### Written instruction:
Using the entries shown below, output the line containing "Model this scene", the line containing "rad = math.radians", and every line between them, exactly. Pictures are omitted.

▽

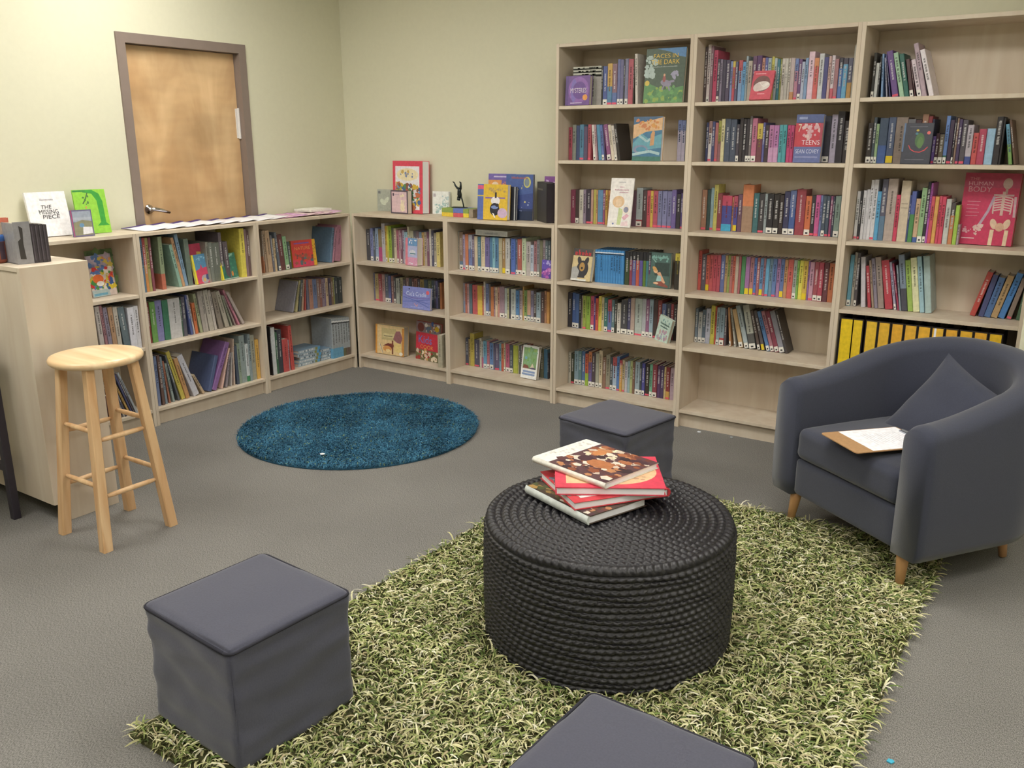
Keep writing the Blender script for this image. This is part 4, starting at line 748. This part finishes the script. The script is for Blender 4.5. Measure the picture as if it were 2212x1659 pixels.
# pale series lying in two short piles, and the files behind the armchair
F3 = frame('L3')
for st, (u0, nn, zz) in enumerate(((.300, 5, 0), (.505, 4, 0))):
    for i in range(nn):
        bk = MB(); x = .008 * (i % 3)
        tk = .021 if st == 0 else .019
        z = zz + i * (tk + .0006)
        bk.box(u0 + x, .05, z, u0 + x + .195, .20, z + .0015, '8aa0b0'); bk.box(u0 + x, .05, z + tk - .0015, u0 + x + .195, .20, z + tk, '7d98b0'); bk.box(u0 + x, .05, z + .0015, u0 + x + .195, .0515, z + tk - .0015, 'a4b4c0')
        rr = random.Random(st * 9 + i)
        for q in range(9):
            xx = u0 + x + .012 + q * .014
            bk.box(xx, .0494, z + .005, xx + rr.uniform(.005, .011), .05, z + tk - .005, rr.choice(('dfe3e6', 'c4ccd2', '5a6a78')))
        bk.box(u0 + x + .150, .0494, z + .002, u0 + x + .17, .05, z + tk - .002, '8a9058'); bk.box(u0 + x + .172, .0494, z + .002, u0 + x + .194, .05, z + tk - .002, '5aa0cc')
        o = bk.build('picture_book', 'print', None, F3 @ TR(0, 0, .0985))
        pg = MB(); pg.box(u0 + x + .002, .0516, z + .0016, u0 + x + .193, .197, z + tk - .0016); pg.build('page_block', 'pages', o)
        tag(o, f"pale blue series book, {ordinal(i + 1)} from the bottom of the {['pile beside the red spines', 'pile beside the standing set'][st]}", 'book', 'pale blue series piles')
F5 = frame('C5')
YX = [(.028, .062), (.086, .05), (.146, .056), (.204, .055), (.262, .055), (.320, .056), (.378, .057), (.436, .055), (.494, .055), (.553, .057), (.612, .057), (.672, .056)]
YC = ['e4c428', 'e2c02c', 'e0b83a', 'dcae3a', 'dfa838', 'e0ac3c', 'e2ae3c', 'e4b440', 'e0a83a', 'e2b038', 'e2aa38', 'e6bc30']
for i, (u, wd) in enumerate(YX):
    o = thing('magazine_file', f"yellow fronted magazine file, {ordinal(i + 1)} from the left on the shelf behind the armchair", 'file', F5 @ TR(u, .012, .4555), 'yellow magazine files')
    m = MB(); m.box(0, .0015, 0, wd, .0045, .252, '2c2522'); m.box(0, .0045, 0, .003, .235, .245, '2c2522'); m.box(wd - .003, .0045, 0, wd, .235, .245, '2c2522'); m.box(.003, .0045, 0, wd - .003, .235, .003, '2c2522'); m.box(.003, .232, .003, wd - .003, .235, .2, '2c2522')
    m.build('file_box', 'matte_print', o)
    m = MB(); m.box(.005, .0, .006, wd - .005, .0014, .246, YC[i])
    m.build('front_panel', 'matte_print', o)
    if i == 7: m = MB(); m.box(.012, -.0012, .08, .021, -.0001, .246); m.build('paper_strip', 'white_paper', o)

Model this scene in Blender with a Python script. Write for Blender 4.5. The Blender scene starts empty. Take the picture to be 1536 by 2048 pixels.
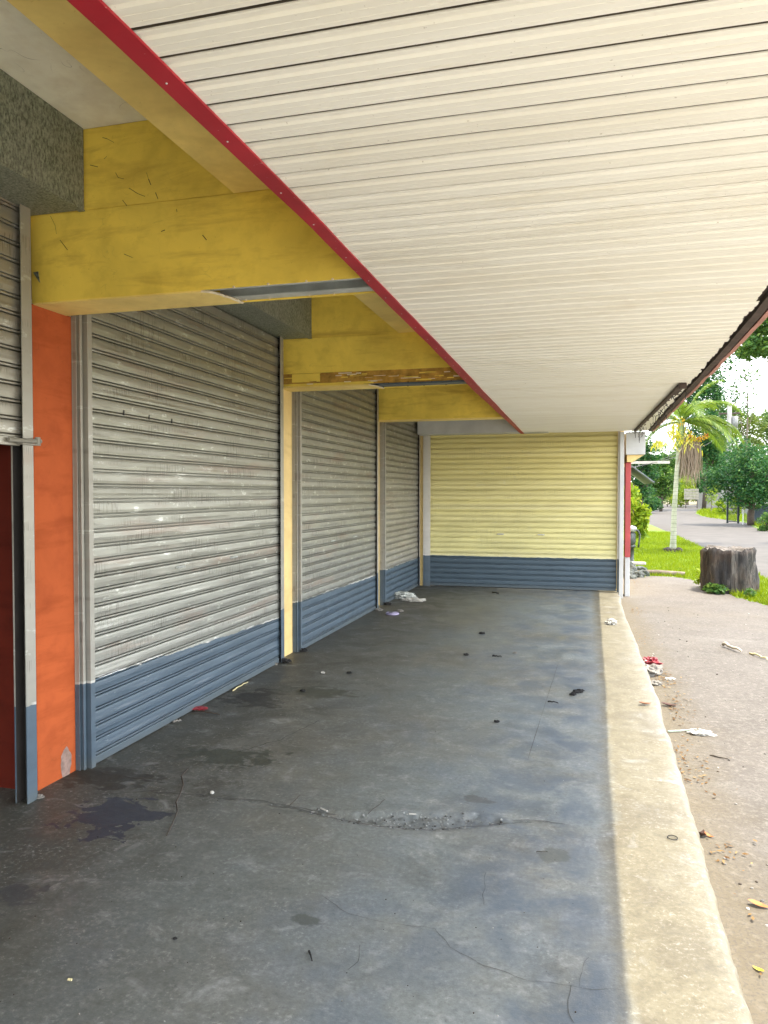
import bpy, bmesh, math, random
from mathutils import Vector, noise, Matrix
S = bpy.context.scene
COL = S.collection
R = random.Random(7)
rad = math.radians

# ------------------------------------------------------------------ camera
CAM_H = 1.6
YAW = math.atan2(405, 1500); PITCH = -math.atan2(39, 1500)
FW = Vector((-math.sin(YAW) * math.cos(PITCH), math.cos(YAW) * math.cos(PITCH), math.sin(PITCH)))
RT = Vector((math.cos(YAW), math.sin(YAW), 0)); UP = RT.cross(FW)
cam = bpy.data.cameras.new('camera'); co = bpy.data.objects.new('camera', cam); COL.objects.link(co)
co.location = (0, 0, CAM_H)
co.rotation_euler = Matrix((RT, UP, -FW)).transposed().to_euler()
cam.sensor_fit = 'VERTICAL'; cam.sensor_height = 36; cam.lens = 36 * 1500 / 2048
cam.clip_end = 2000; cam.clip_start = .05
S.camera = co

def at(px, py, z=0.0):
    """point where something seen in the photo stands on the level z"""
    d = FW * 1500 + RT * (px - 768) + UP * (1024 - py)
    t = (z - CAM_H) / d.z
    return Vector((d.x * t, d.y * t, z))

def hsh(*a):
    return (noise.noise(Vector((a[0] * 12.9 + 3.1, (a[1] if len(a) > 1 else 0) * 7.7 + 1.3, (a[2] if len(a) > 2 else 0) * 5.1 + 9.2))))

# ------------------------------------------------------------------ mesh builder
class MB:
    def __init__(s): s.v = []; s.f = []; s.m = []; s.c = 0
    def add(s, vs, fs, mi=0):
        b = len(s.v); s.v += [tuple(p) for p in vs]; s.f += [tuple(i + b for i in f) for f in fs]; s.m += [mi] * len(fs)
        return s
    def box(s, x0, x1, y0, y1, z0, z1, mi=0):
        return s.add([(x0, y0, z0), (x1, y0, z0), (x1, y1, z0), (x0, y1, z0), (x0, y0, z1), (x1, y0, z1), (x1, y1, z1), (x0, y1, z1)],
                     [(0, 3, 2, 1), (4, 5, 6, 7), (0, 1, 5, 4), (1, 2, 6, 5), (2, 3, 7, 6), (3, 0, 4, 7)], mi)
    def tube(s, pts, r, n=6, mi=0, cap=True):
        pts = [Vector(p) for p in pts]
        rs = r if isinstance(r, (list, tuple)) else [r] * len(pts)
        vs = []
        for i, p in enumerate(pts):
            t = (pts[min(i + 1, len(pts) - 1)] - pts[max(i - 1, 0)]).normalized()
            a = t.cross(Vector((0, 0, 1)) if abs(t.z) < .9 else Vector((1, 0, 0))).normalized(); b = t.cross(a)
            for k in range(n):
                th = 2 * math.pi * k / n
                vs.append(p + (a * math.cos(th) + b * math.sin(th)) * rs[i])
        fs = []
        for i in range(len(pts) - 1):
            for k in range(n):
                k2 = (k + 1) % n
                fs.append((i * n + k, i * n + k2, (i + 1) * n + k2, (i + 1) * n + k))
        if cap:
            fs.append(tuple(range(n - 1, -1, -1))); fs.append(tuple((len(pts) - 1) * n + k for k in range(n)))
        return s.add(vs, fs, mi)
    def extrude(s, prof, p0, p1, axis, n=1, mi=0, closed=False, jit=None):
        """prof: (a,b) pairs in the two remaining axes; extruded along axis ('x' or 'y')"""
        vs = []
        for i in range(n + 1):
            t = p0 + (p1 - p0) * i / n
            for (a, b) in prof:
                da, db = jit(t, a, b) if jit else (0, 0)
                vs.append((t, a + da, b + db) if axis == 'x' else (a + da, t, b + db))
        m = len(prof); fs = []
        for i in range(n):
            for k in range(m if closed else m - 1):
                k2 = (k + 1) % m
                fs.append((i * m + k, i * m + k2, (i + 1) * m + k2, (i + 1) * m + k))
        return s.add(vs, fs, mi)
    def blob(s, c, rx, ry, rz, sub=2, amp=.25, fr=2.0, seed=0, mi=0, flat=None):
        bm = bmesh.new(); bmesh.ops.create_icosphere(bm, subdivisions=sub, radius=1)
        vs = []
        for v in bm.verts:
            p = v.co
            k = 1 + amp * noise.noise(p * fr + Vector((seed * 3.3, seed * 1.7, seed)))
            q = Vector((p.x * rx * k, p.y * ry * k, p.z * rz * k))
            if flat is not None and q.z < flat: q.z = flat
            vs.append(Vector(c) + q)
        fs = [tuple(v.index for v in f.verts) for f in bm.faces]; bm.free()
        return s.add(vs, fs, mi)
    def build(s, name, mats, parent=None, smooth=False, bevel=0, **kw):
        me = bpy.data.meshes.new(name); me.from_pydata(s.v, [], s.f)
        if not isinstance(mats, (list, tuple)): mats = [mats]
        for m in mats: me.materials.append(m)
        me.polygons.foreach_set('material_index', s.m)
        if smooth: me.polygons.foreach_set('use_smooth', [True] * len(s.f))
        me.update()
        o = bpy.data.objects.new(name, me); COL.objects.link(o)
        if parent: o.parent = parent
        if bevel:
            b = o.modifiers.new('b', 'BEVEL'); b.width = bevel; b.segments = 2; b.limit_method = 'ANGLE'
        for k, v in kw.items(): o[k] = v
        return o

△

### Finished task:
Model this scene in Blender with a Python script. Write for Blender 4.5. The Blender scene starts empty. Take the picture to be 1536 by 2048 pixels.
import bpy, bmesh, math, random
from mathutils import Vector, noise, Matrix
S = bpy.context.scene
COL = S.collection
R = random.Random(7)
rad = math.radians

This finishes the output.